→ **What the task requires**: Return each line of the data below verbatim; pictures are to be left out.

→ **Data section**:
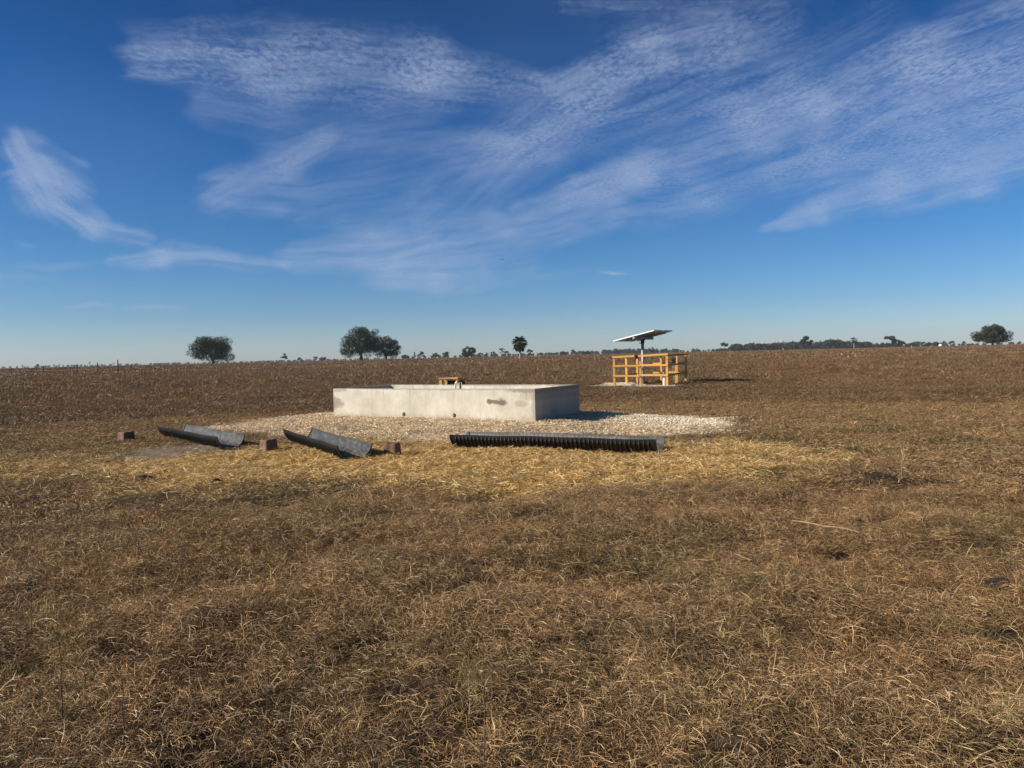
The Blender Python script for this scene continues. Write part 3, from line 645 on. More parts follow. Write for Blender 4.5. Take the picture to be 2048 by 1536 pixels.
a_, b_ = trough_pts((596, 882), (711, 922)); half_pipe(a_, b_, 'black corrugated half pipe lying between the middle and right brown blocks', 5)
a_ = gpt(908, 897); b_ = gpt(1325, 910); a_.y += .22; a_.x += .05; b_.y += .15; half_pipe(a_, b_, 'black ribbed half pipe turned side on in the golden straw', 8)

# ------------------------------------------------------------------ brown mineral blocks
m, t, b, o_ = newmat('mineral_block'); O = objc(t); n1 = noise(O, 5, 5, .65, tree=t); n2 = noise(O, 40, 4, .7, tree=t)
c = ramp(t, n1, [(.3, (.085, .050, .030)), (.5, (.155, .092, .058)), (.7, (.24, .155, .10))]); c = mixc(maprange(n2, .55, .8, 0, .45, tree=t), c, (.32, .24, .17), tree=t)
t.links.new(c, b.inputs['Base Color']); b.inputs['Roughness'].default_value = .85; bump(t, b, n2, .4, .01); M_block = m
def block(px, py, rz, sz, label, groove, lean=0):
    p = gpt(px, py); ob = empty('mineral_block', p, rz, label, 'mineral block', 'brown blocks set out beside the half pipes'); ob.rotation_euler = (lean, lean*.6, rz)
    import bmesh
    bm = bmesh.new(); bmesh.ops.create_cube(bm, size=1); bmesh.ops.subdivide_edges(bm, edges=bm.edges, cuts=7, use_grid_fill=True)
    for v in bm.verts:
        c_ = v.co*2; q = (abs(c_.x)**7+abs(c_.y)**7+abs(c_.z)**9)**(1/8); f = 1/max(q, .75)
        v.co = Vector((v.co.x*f*sz[0]*1.02, v.co.y*f*sz[1]*1.02, v.co.z*min(f, 1.02)*sz[2]+sz[2]/2-.02))
        tp = 1-.07*(v.co.z/sz[2]); v.co.x *= tp; v.co.y *= tp
        if v.co.z > sz[2]*.9 and math.hypot(v.co.x, v.co.y) < sz[0]*.27: v.co.z -= .035
        if groove and abs(v.co.x) < .02 and v.co.y < 0: v.co.y += .02
        v.co += Vector([random.uniform(-.002, .002) for _ in range(3)])
    me = bpy.data.meshes.new('block'); bm.to_mesh(me); bm.free(); me.materials.append(M_block); me.polygons.foreach_set('use_smooth', [True]*len(me.polygons))
    q = bpy.data.objects.new('block', me); C.objects.link(q); q.parent = ob
    return ob
block(253, 882, R(-33), (.27, .27, .235), 'brown mineral block farthest left, beside bare grey dirt', False)
block(538, 903, R(-42), (.25, .25, .265), 'brown mineral block standing between two open half pipes', False, R(2))
block(785, 914, R(-14), (.25, .24, .27), 'upright brown mineral block with a groove, nearest the side-on pipe', True, R(-1))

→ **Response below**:
The Blender Python script for this scene continues. Write part 3, from line 645 on. More parts follow. Write for Blender 4.5. Take the picture to be 2048 by 1536 pixels.
a_, b_ = trough_pts((596, 882), (711, 922)); half_pipe(a_, b_, 'black corrugated half pipe lying between the middle and right brown blocks', 5)
a_ = gpt(908, 897); b_ = gpt(1325, 910); a_.y += .22; a_.x += .05; b_.y += .15; half_pipe(a_, b_, 'black ribbed half pipe turned side on in the golden straw', 8)

# ------------------------------------------------------------------ brown mineral blocks
m, t, b, o_ = newmat('mineral_block'); O = objc(t); n1 = noise(O, 5, 5, .65, tree=t); n2 = noise(O, 40, 4, .7, tree=t)
c = ramp(t, n1, [(.3, (.085, .050, .030)), (.5, (.155, .092, .058)), (.7, (.24, .155, .10))]); c = mixc(maprange(n2, .55, .8, 0, .45, tree=t), c, (.32, .24, .17), tree=t)
t.links.new(c, b.inputs['Base Color']); b.inputs['Roughness'].default_value = .85; bump(t, b, n2, .4, .01); M_block = m
def block(px, py, rz, sz, label, groove, lean=0):
    p = gpt(px, py); ob = empty('mineral_block', p, rz, label, 'mineral block', 'brown blocks set out beside the half pipes'); ob.rotation_euler = (lean, lean*.6, rz)
    import bmesh
    bm = bmesh.new(); bmesh.ops.create_cube(bm, size=1); bmesh.ops.subdivide_edges(bm, edges=bm.edges, cuts=7, use_grid_fill=True)
    for v in bm.verts:
        c_ = v.co*2; q = (abs(c_.x)**7+abs(c_.y)**7+abs(c_.z)**9)**(1/8); f = 1/max(q, .75)
        v.co = Vector((v.co.x*f*sz[0]*1.02, v.co.y*f*sz[1]*1.02, v.co.z*min(f, 1.02)*sz[2]+sz[2]/2-.02))
        tp = 1-.07*(v.co.z/sz[2]); v.co.x *= tp; v.co.y *= tp
        if v.co.z > sz[2]*.9 and math.hypot(v.co.x, v.co.y) < sz[0]*.27: v.co.z -= .035
        if groove and abs(v.co.x) < .02 and v.co.y < 0: v.co.y += .02
        v.co += Vector([random.uniform(-.002, .002) for _ in range(3)])
    me = bpy.data.meshes.new('block'); bm.to_mesh(me); bm.free(); me.materials.append(M_block); me.polygons.foreach_set('use_smooth', [True]*len(me.polygons))
    q = bpy.data.objects.new('block', me); C.objects.link(q); q.parent = ob
    return ob
block(253, 882, R(-33), (.27, .27, .235), 'brown mineral block farthest left, beside bare grey dirt', False)
block(538, 903, R(-42), (.25, .25, .265), 'brown mineral block standing between two open half pipes', False, R(2))
block(785, 914, R(-14), (.25, .24, .27), 'upright brown mineral block with a groove, nearest the side-on pipe', True, R(-1))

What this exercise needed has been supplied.